The “effective application date of the REX system” in the Philippines is the date when BOC communicates officially to the European Commission all the necessary information, DTI noted.

From January 1, 2019 and until such time that BOC is still unable to submit the prerequisites, the global transition period provided by the EU will allow BOC to continue issuing the GSP Form A. Philippine exporters are requested to advise their EU importers regarding the global transition period.

Once the Philippines implements the REX system, the self-certification on the statements on origin by the Philippine exporters themselves will progressively, for a maximum of 1.5 years, replace the certificates of origin Form A issued by BOC and invoice declarations made out by economic operators of low-value GSP exports, and will completely replace the current system of origin certification by June 30, 2020 at the latest.

In the meantime, Philippine exporters under the EU GSP Scheme can pre-register with BOC using either the pre-application form at https://customs.ec.europa.eu/rex-pa-ui/#/create-preapplication/, or the paper form. Philippine exporters are advised to contact the Export Division or Export Coordination Division of BOC for updates and additional information regarding the application.

DTI said any Philippine exporter, manufacturer, or trader of originating goods, established in the Philippines, is entitled to apply with BOC to become a registered exporter, provided that he holds, at any time, appropriate evidence of the origin of the products he intends to export to the EU, for checks to be carried out by customs authorities.

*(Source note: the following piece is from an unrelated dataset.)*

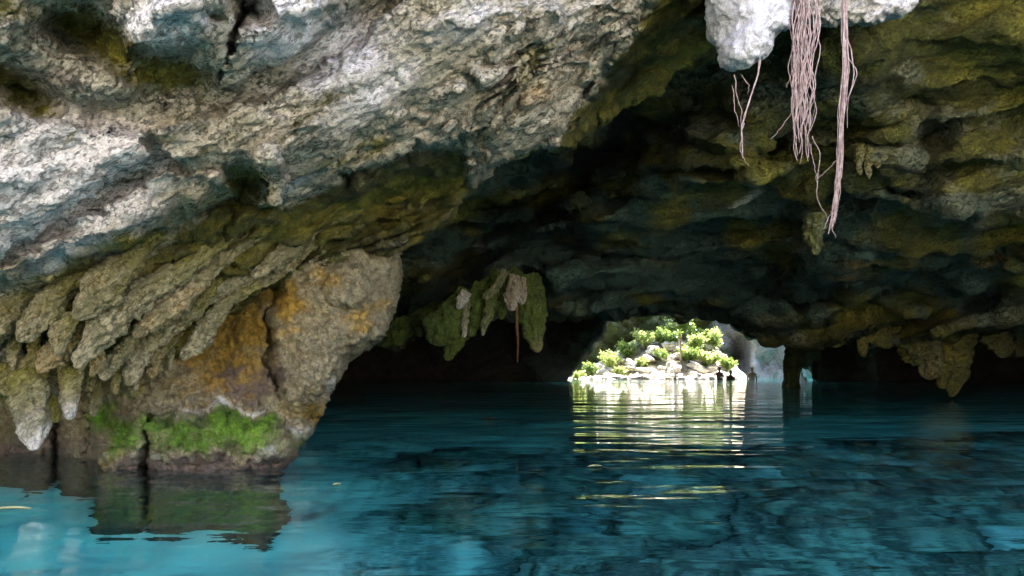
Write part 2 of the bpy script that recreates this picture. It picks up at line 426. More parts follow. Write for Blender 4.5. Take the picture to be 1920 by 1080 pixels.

Philippine exporters can apply to become registered exporters by filling out an application form and returning it to BOC. In turn, BOC, as the country’s competent authority for the registration of exporters and administrative cooperation, will submit the complete and correct application forms in the REX system.

Registered exporters will receive from BOC their registration number (REX number), consisting of a string of 35 alphanumerical characters, including a reference to the country of issue.

However, unregistered exporters are allowed to make out statements on origin for consignments of originating goods having a value below EUR6,000.

Since August last year, the Philippine Exporters Confederation, Inc. has been pushing BOC to take the necessary actions to ensure that Filipino exporters can comply with the REX system, saying it is crucial in allowing Philippine exporters to continue to enjoy the benefits under the EU’s GSP program.

The Philippines was granted beneficiary-country status under the EU GSP+ in December 2014. Under this, the Philippines may export 6,274 eligible products duty-free to the EU market. Prior to December 2014, the Philippines was covered by the regular EU GSP which provided zero duty to only 2,442 products and reduced tariffs to 3,767 products.

According to the EU Trade Preferences Monitoring Report released on January 19, 2018, the robust trade relations between the Philippines and EU were highlighted with EUR2 billion worth of Philippine exports in 2017 benefitting from the GSP+ compared to EUR1.66 billion in 2016.